La obra no tiene texto, ni voces, ni cuerpos visibles. La casa replica la estética ruinosa de las mansiones victorianas donde Francesa solía fotografiarse. Y no hay evidencia más feroz de la existencia humana que una arquitectura desgastada y objetos olvidados.

 

Casawoodman es una obra de teatro de objetos que usa hilos para mover la acción escénica. Las paredes de la casa son ficcionales. Ocultan a la intérprete-manipuladora.

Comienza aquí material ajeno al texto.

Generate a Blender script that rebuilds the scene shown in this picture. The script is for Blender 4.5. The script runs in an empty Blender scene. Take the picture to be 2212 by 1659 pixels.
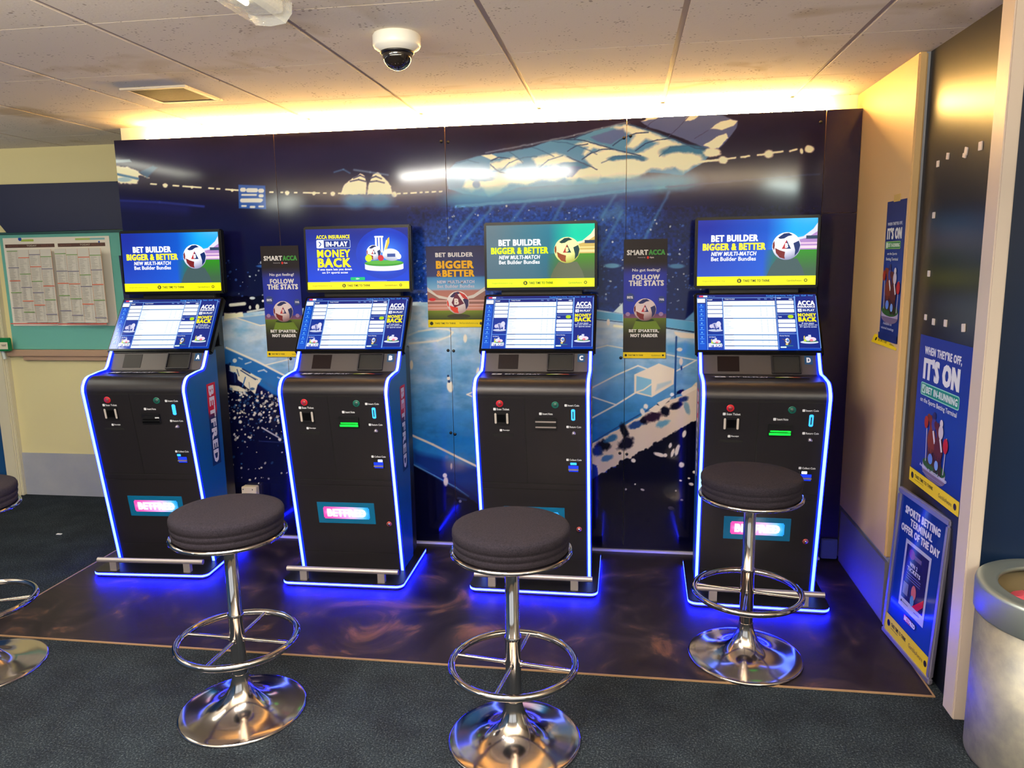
import bpy, bmesh, math, random
import numpy as np
from mathutils import Matrix, Vector
random.seed(7); rng = np.random.default_rng(11)
S = bpy.context.scene
COL = S.collection
PI = math.pi
rad = math.radians

# ------------------------------------------------------------------ camera (solved from the room's right angles)
F_PX, YAW, PITCH, ROLL, CAM_D, CAM_H = 1622.328, 0.1500585, -0.1661065, 0.0163307, 3.778664, 1.525054
def cam_rot():
    cy, sy = math.cos(YAW), math.sin(YAW); cp, sp = math.cos(PITCH), math.sin(PITCH); cr, sr = math.cos(ROLL), math.sin(ROLL)
    Rz = np.array([[cy, -sy, 0], [sy, cy, 0], [0, 0, 1]]); Rx = np.array([[1, 0, 0], [0, cp, -sp], [0, sp, cp]])
    Ry = np.array([[cr, 0, sr], [0, 1, 0], [-sr, 0, cr]])
    return Rz @ Rx @ Ry
CR = cam_rot()
cd = bpy.data.cameras.new('camera'); cam = bpy.data.objects.new('camera', cd); COL.objects.link(cam)
cd.sensor_fit = 'HORIZONTAL'; cd.sensor_width = 36; cd.lens = F_PX / 2212 * 36; cd.clip_start = 0.05
M = Matrix.Identity(4)
for i in range(3):
    M[i][0] = CR[i, 0]; M[i][1] = CR[i, 2]; M[i][2] = -CR[i, 1]
M[0][3], M[1][3], M[2][3] = 0, -CAM_D, CAM_H
cam.matrix_world = M
S.camera = cam
S.view_settings.view_transform = 'Standard'; S.view_settings.look = 'None'
S.view_settings.exposure = 0.0; S.view_settings.gamma = 1.0; S.view_settings.use_curve_mapping = False
S.cycles.max_bounces = 7; S.cycles.use_denoising = True; S.cycles.sample_clamp_indirect = 4
S.cycles.transparent_max_bounces = 12

def onmural(u, v):                       # where a spot of the print sits on the wall board (plane y = 0): X, Z
    u = np.asarray(u, float); v = np.asarray(v, float)
    d = np.stack([(u - 1106) / F_PX, np.ones_like(u), -(v - 829.5) / F_PX], -1) @ CR.T
    t = CAM_D / d[..., 1]
    return d[..., 0] * t, CAM_H + d[..., 2] * t
def mural_uv(X, Z):
    q = np.stack([X, np.full_like(X, CAM_D), Z - CAM_H], -1) @ CR
    return 1106 + F_PX * q[..., 0] / q[..., 1], 829.5 - F_PX * q[..., 2] / q[..., 1]

# ------------------------------------------------------------------ world and room lights
W = bpy.data.worlds.new('world'); S.world = W; W.use_nodes = True
W.node_tree.nodes['Background'].inputs[0].default_value = (.55, .6, .62, 1); W.node_tree.nodes['Background'].inputs[1].default_value = 1.6
def area(name, loc, rot, sx, sy, power, col):
    l = bpy.data.lights.new(name, 'AREA'); l.shape = 'RECTANGLE'; l.size = sx; l.size_y = sy; l.energy = power; l.color = col
    o = bpy.data.objects.new(name, l); COL.objects.link(o); o.location = loc; o.rotation_euler = rot; return o
# fluorescent ceiling lamps of the shop floor behind the camera and in the left aisle
area('shop_lamp', (-1.12, -2.4, 2.22), (rad(14), 0, 0), 1.4, .12, 62, (1, .97, .88))
area('shop_lamp', (1.75, -4.5, 2.2), (0, 0, rad(35)), .2, 1.4, 70, (.80, 1, .93))
area('shop_lamp', (-3.9, -4.5, 2.2), (0, 0, rad(-35)), .2, 1.4, 30, (.95, 1, .85))
area('shop_lamp', (-3.35, -1.2, 2.2), (0, 0, 0), .2, 1.3, 12, (1, 1, .82))

# added unseen fill lights, behind the camera and over the aisle, to brighten the ceiling
area('ceiling_fill', (-0.6, -3.9, 1.72), (PI, 0, 0), 5.4, .3, 520, (1, .85, .62))
area('ceiling_fill', (-4.3, -1.6, 1.7), (PI, 0, 0), .4, 2.4, 30, (1, .93, .76))

# ------------------------------------------------------------------ materials
def lin(c):
    c = np.asarray(c, float) / 255.0
    return np.where(c <= .04045, c / 12.92, ((c + .055) / 1.055) ** 2.4)
def rgb(c):
    a = lin(c); return (float(a[0]), float(a[1]), float(a[2]), 1)
MATS = {}
def mat(name, col=(128, 128, 128), rough=.5, metal=0.0, emis=None, es=0.0, spec=.5, alpha=1.0, trans=0.0, coat=0.0, noise=None, bump=None):
    if name in MATS: return MATS[name]
    m = bpy.data.materials.new(name); m.use_nodes = True; nt = m.node_tree; b = nt.nodes['Principled BSDF']
    b.inputs['Base Color'].default_value = rgb(col); b.inputs['Roughness'].default_value = rough; b.inputs['Metallic'].default_value = metal
    b.inputs['Specular IOR Level'].default_value = spec; b.inputs['Alpha'].default_value = alpha
    b.inputs['Transmission Weight'].default_value = trans; b.inputs['Coat Weight'].default_value = coat
    if emis is not None:
        b.inputs['Emission Color'].default_value = rgb(emis); b.inputs['Emission Strength'].default_value = es
    if noise or bump:
        tc = nt.nodes.new('ShaderNodeTexCoord')
    if noise:                            # (scale, colour b, low, high)
        n = nt.nodes.new('ShaderNodeTexNoise'); n.inputs['Scale'].default_value = noise[0]; n.inputs['Detail'].default_value = 6
        n.inputs['Roughness'].default_value = .6
        r = nt.nodes.new('ShaderNodeValToRGB'); r.color_ramp.elements[0].position = noise[2]; r.color_ramp.elements[1].position = noise[3]
        r.color_ramp.elements[0].color = rgb(col); r.color_ramp.elements[1].color = rgb(noise[1])
        nt.links.new(tc.outputs['Object'], n.inputs['Vector']); nt.links.new(n.outputs['Fac'], r.inputs['Fac']); nt.links.new(r.outputs['Color'], b.inputs['Base Color'])
    if bump:                             # (scale, strength, distance)
        n = nt.nodes.new('ShaderNodeTexNoise'); n.inputs['Scale'].default_value = bump[0]; n.inputs['Detail'].default_value = 3
        u = nt.nodes.new('ShaderNodeBump'); u.inputs['Strength'].default_value = bump[1]; u.inputs['Distance'].default_value = bump[2]
        nt.links.new(tc.outputs['Object'], n.inputs['Vector']); nt.links.new(n.outputs['Fac'], u.inputs['Height']); nt.links.new(u.outputs['Normal'], b.inputs['Normal'])
    MATS[name] = m; return m
def attr_mat(name, rough, es=0.0, spec=.5):
    m = bpy.data.materials.new(name); m.use_nodes = True; nt = m.node_tree; b = nt.nodes['Principled BSDF']
    a = nt.nodes.new('ShaderNodeAttribute'); a.attribute_name = 'Col'
    b.inputs['Roughness'].default_value = rough; b.inputs['Specular IOR Level'].default_value = spec
    if es:
        b.inputs['Base Color'].default_value = (.004, .004, .005, 1)
        nt.links.new(a.outputs['Color'], b.inputs['Emission Color']); b.inputs['Emission Strength'].default_value = es
    else: nt.links.new(a.outputs['Color'], b.inputs['Base Color'])
    MATS[name] = m; return m
PRINT = attr_mat('printed_paper', .5, spec=.3)
GLOSSY = attr_mat('glossy_print', .1, spec=.4)
SCREEN = attr_mat('screen_display', .09, 1.15)
SCREEN_UP = attr_mat('upper_screen_display', .09, 1.25)
MURALM = attr_mat('mural_print', .1, spec=.4)

# ------------------------------------------------------------------ mesh helpers
def link(name, me, parent=None, mats=(), smooth=False):
    o = bpy.data.objects.new(name, me); COL.objects.link(o)
    for m in mats: me.materials.append(m)
    if parent: o.parent = parent
    if smooth:
        me.polygons.foreach_set('use_smooth', [True] * len(me.polygons))
    return o
class MB:
    """collects shapes of ONE part"""
    def __init__(s): s.v = []; s.f = []; s.mi = []; s.cur = 0; s.sm = []
    def add(s, vs, fs, smooth=False):
        k = len(s.v); s.v += [tuple(p) for p in vs]
        for f in fs: s.f.append(tuple(k + i for i in f)); s.mi.append(s.cur); s.sm.append(smooth)
        return s
    def box(s, a, b, M=None):
        x0, y0, z0 = a; x1, y1, z1 = b
        vs = [(x0, y0, z0), (x1, y0, z0), (x1, y1, z0), (x0, y1, z0), (x0, y0, z1), (x1, y0, z1), (x1, y1, z1), (x0, y1, z1)]
        if M is not None: vs = [tuple(M @ Vector(p)) for p in vs]
        return s.add(vs, [(0, 3, 2, 1), (4, 5, 6, 7), (0, 1, 5, 4), (1, 2, 6, 5), (2, 3, 7, 6), (3, 0, 4, 7)])
    def bbox(s, a, b, r=.004, M=None, seg=2):
        bm = bmesh.new(); bmesh.ops.create_cube(bm, size=1)
        for v in bm.verts: v.co = Vector([(a[i] + b[i]) / 2 + v.co[i] * (b[i] - a[i]) for i in range(3)])
        bmesh.ops.bevel(bm, geom=bm.edges[:], offset=r, segments=seg, affect='EDGES')
        s.bm(bm, M); bm.free(); return s
    def bm(s, bm, M=None, smooth=False):
        bm.verts.index_update()
        vs = [tuple(M @ v.co) if M is not None else tuple(v.co) for v in bm.verts]
        return s.add(vs, [tuple(v.index for v in f.verts) for f in bm.faces], smooth)
    def lathe(s, prof, seg=64, c=(0, 0, 0), M=None, cap=True, smooth=True):
        vs = []; n = len(prof)
        for r, z in prof:
            for i in range(seg):
                a = 2 * PI * i / seg; vs.append((c[0] + r * math.cos(a), c[1] + r * math.sin(a), c[2] + z))
        if M is not None: vs = [tuple(M @ Vector(p)) for p in vs]
        fs = [(j * seg + i, j * seg + (i + 1) % seg, (j + 1) * seg + (i + 1) % seg, (j + 1) * seg + i) for j in range(n - 1) for i in range(seg)]
        s.add(vs, fs, smooth)
        if cap:
            if prof[0][0] > 1e-5: s.add([vs[i] for i in range(seg)][::-1], [tuple(range(seg))])
            if prof[-1][0] > 1e-5: s.add([vs[(n - 1) * seg + i] for i in range(seg)], [tuple(range(seg))])
        return s
    def torus(s, c, R, r, seg=72, rs=12):
        vs = []
        for i in range(seg):
            a = 2 * PI * i / seg
            for j in range(rs):
                b = 2 * PI * j / rs; vs.append((c[0] + (R + r * math.cos(b)) * math.cos(a), c[1] + (R + r * math.cos(b)) * math.sin(a), c[2] + r * math.sin(b)))
        fs = [(i * rs + j, ((i + 1) % seg) * rs + j, ((i + 1) % seg) * rs + (j + 1) % rs, i * rs + (j + 1) % rs) for i in range(seg) for j in range(rs)]
        return s.add(vs, fs, True)
    def rod(s, p, q, r, seg=16):
        p = Vector(p); q = Vector(q); d = q - p
        M = Matrix.Translation(p) @ d.to_track_quat('Z', 'Y').to_matrix().to_4x4()
        return s.lathe([(r, 0), (r, d.length)], seg, M=M)
    def prism(s, poly, a, b, axis='x'):      # poly in the other two axes
        n = len(poly)
        def P(t, p):
            return {'x': (t, p[0], p[1]), 'y': (p[0], t, p[1]), 'z': (p[0], p[1], t)}[axis]
        vs = [P(a, p) for p in poly] + [P(b, p) for p in poly]
        fs = [tuple(range(n)), tuple(range(2 * n - 1, n - 1, -1))] + [(i, n + i, n + (i + 1) % n, (i + 1) % n) for i in range(n)]
        return s.add(vs, fs)
    def strip(s, path, hw, hn, xdir=(1, 0, 0)):   # ribbon bar along a path: half width along xdir, half thickness normal to path
        X = Vector(xdir); pts = [Vector(p) for p in path]; vs = []
        for i, p in enumerate(pts):
            t = (pts[min(i + 1, len(pts) - 1)] - pts[max(i - 1, 0)]).normalized(); n = t.cross(X).normalized()
            for sx, sn in ((-1, -1), (1, -1), (1, 1), (-1, 1)): vs.append(p + X * hw * sx + n * hn * sn)
        fs = [(i * 4 + j, i * 4 + (j + 1) % 4, i * 4 + 4 + (j + 1) % 4, i * 4 + 4 + j) for i in range(len(pts) - 1) for j in range(4)]
        fs += [(3, 2, 1, 0), tuple(len(vs) - 4 + j for j in range(4))]
        return s.add(vs, fs)
    def build(s, name, mats, parent=None, fix=True):
        me = bpy.data.meshes.new(name); me.from_pydata(s.v, [], s.f)
        if not isinstance(mats, (list, tuple)): mats = [mats]
        me.polygons.foreach_set('material_index', s.mi); me.polygons.foreach_set('use_smooth', s.sm)
        if fix:
            bm = bmesh.new(); bm.from_mesh(me); bmesh.ops.recalc_face_normals(bm, faces=bm.faces[:]); bm.to_mesh(me); bm.free()
        return link(name, me, parent, mats)
def thing(name, label, cat, loc=(0, 0, 0), rz=0, group=None):
    o = bpy.data.objects.new(name, None); COL.objects.link(o); o.location = loc; o.rotation_euler = (0, 0, rz)
    o.empty_display_size = .05; o['label'] = label; o['category'] = cat
    if group: o['group'] = group
    return o
def tag(o, label, cat, group=None):
    o['label'] = label; o['category'] = cat
    if group: o['group'] = group
    return o
def struct(o): o['kind'] = 'structure'; return o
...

Los espectadores no ven esa trastienda pero participan del placer de una operación precisa.

 

El relato no es lineal: hay saltos, retrocesos, repeticiones y caprichos. La obra imita la vieja técnica de cineastas, el stop motion. Cuadro por cuadro logra producir el siniestro y encantador efecto de dar vida a aquello que no tiene.

 

En marcos vacíos que cuelgan de las paredes se proyecta un video. Aparece una mujer. Es Ina, Francesca, cualquier mujer que vivió allí. Quizá un recuerdo de la casa misma. Pasada nuestra existencia quedamos a merced de las cosas que nos rodearon. ¿Qué hacen los objetos cuando su dueño ya no está entre los vivos? ¿Lo extrañan? No podríamos afirmar lo contrario.

 

Danzan unas cajitas, una carta salta sobre la mesa, una silla abre una valija. Mensajes en código de un pasado aún latente. Insistir en la ausencia termina por hacer presencia. 

 

Es Casawoodman, el espacio imaginario donde la vida de Francesca se extiende hasta el infinito. Un cuadro dentro de un cuadro, dentro de otro cuadro, dentro de otro cuadro.